--- Stated exercise ---
Reproduce all of the data exactly.

--- Data extract ---
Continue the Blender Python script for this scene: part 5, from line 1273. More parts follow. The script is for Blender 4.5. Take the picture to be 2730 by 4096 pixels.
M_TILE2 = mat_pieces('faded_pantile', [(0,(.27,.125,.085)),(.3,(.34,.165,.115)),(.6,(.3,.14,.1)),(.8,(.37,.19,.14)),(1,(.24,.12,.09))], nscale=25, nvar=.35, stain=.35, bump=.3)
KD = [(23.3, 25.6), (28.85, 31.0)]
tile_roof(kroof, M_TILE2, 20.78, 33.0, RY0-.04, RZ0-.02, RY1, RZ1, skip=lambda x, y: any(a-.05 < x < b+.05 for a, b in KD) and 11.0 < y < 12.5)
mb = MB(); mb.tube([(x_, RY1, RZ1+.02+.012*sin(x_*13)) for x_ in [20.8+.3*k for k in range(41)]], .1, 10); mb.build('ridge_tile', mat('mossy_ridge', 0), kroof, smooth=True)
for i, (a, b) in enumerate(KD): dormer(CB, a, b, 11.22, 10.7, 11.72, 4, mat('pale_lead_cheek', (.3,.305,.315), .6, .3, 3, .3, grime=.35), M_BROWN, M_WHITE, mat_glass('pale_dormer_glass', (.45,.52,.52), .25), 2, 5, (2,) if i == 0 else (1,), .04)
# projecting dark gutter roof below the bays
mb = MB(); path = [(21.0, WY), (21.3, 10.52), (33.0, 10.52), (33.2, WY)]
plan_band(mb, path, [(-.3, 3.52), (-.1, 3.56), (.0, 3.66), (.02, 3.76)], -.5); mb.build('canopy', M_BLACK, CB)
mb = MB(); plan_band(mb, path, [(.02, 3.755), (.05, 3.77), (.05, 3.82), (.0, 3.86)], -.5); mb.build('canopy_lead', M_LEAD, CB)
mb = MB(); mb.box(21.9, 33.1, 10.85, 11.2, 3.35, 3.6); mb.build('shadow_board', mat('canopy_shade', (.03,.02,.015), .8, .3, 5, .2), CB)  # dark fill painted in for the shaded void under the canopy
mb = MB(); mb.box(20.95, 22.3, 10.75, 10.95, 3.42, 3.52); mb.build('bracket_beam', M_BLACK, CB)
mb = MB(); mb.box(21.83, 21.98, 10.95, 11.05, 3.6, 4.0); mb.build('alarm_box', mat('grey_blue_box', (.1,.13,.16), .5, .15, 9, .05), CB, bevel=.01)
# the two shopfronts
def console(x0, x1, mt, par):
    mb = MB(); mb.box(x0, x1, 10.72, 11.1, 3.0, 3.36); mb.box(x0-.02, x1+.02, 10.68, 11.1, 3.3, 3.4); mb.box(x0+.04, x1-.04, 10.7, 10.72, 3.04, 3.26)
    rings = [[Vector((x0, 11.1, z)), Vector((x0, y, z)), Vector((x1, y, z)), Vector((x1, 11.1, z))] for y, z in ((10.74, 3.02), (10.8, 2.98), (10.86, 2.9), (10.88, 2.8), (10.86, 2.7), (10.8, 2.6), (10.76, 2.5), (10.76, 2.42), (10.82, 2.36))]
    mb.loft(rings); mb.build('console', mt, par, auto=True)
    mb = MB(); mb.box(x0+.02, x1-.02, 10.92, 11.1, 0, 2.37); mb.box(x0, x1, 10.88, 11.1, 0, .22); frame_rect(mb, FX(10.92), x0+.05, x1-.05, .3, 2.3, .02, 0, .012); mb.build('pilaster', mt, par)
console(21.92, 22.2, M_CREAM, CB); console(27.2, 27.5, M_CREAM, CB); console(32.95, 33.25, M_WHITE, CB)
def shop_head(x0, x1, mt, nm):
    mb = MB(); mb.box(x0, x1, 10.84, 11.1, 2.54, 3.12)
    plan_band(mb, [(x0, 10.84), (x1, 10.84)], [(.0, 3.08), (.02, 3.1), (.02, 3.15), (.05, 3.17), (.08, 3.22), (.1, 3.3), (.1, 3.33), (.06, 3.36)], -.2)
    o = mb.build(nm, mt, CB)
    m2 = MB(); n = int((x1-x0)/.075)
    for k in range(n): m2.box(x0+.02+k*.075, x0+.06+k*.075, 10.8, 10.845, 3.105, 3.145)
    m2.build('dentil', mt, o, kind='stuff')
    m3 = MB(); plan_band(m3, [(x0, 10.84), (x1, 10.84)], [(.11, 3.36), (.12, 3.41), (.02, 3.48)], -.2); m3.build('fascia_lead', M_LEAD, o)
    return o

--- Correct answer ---
Continue the Blender Python script for this scene: part 5, from line 1273. More parts follow. The script is for Blender 4.5. Take the picture to be 2730 by 4096 pixels.
M_TILE2 = mat_pieces('faded_pantile', [(0,(.27,.125,.085)),(.3,(.34,.165,.115)),(.6,(.3,.14,.1)),(.8,(.37,.19,.14)),(1,(.24,.12,.09))], nscale=25, nvar=.35, stain=.35, bump=.3)
KD = [(23.3, 25.6), (28.85, 31.0)]
tile_roof(kroof, M_TILE2, 20.78, 33.0, RY0-.04, RZ0-.02, RY1, RZ1, skip=lambda x, y: any(a-.05 < x < b+.05 for a, b in KD) and 11.0 < y < 12.5)
mb = MB(); mb.tube([(x_, RY1, RZ1+.02+.012*sin(x_*13)) for x_ in [20.8+.3*k for k in range(41)]], .1, 10); mb.build('ridge_tile', mat('mossy_ridge', 0), kroof, smooth=True)
for i, (a, b) in enumerate(KD): dormer(CB, a, b, 11.22, 10.7, 11.72, 4, mat('pale_lead_cheek', (.3,.305,.315), .6, .3, 3, .3, grime=.35), M_BROWN, M_WHITE, mat_glass('pale_dormer_glass', (.45,.52,.52), .25), 2, 5, (2,) if i == 0 else (1,), .04)
# projecting dark gutter roof below the bays
mb = MB(); path = [(21.0, WY), (21.3, 10.52), (33.0, 10.52), (33.2, WY)]
plan_band(mb, path, [(-.3, 3.52), (-.1, 3.56), (.0, 3.66), (.02, 3.76)], -.5); mb.build('canopy', M_BLACK, CB)
mb = MB(); plan_band(mb, path, [(.02, 3.755), (.05, 3.77), (.05, 3.82), (.0, 3.86)], -.5); mb.build('canopy_lead', M_LEAD, CB)
mb = MB(); mb.box(21.9, 33.1, 10.85, 11.2, 3.35, 3.6); mb.build('shadow_board', mat('canopy_shade', (.03,.02,.015), .8, .3, 5, .2), CB)  # dark fill painted in for the shaded void under the canopy
mb = MB(); mb.box(20.95, 22.3, 10.75, 10.95, 3.42, 3.52); mb.build('bracket_beam', M_BLACK, CB)
mb = MB(); mb.box(21.83, 21.98, 10.95, 11.05, 3.6, 4.0); mb.build('alarm_box', mat('grey_blue_box', (.1,.13,.16), .5, .15, 9, .05), CB, bevel=.01)
# the two shopfronts
def console(x0, x1, mt, par):
    mb = MB(); mb.box(x0, x1, 10.72, 11.1, 3.0, 3.36); mb.box(x0-.02, x1+.02, 10.68, 11.1, 3.3, 3.4); mb.box(x0+.04, x1-.04, 10.7, 10.72, 3.04, 3.26)
    rings = [[Vector((x0, 11.1, z)), Vector((x0, y, z)), Vector((x1, y, z)), Vector((x1, 11.1, z))] for y, z in ((10.74, 3.02), (10.8, 2.98), (10.86, 2.9), (10.88, 2.8), (10.86, 2.7), (10.8, 2.6), (10.76, 2.5), (10.76, 2.42), (10.82, 2.36))]
    mb.loft(rings); mb.build('console', mt, par, auto=True)
    mb = MB(); mb.box(x0+.02, x1-.02, 10.92, 11.1, 0, 2.37); mb.box(x0, x1, 10.88, 11.1, 0, .22); frame_rect(mb, FX(10.92), x0+.05, x1-.05, .3, 2.3, .02, 0, .012); mb.build('pilaster', mt, par)
console(21.92, 22.2, M_CREAM, CB); console(27.2, 27.5, M_CREAM, CB); console(32.95, 33.25, M_WHITE, CB)
def shop_head(x0, x1, mt, nm):
    mb = MB(); mb.box(x0, x1, 10.84, 11.1, 2.54, 3.12)
    plan_band(mb, [(x0, 10.84), (x1, 10.84)], [(.0, 3.08), (.02, 3.1), (.02, 3.15), (.05, 3.17), (.08, 3.22), (.1, 3.3), (.1, 3.33), (.06, 3.36)], -.2)
    o = mb.build(nm, mt, CB)
    m2 = MB(); n = int((x1-x0)/.075)
    for k in range(n): m2.box(x0+.02+k*.075, x0+.06+k*.075, 10.8, 10.845, 3.105, 3.145)
    m2.build('dentil', mt, o, kind='stuff')
    m3 = MB(); plan_band(m3, [(x0, 10.84), (x1, 10.84)], [(.11, 3.36), (.12, 3.41), (.02, 3.48)], -.2); m3.build('fascia_lead', M_LEAD, o)
    return o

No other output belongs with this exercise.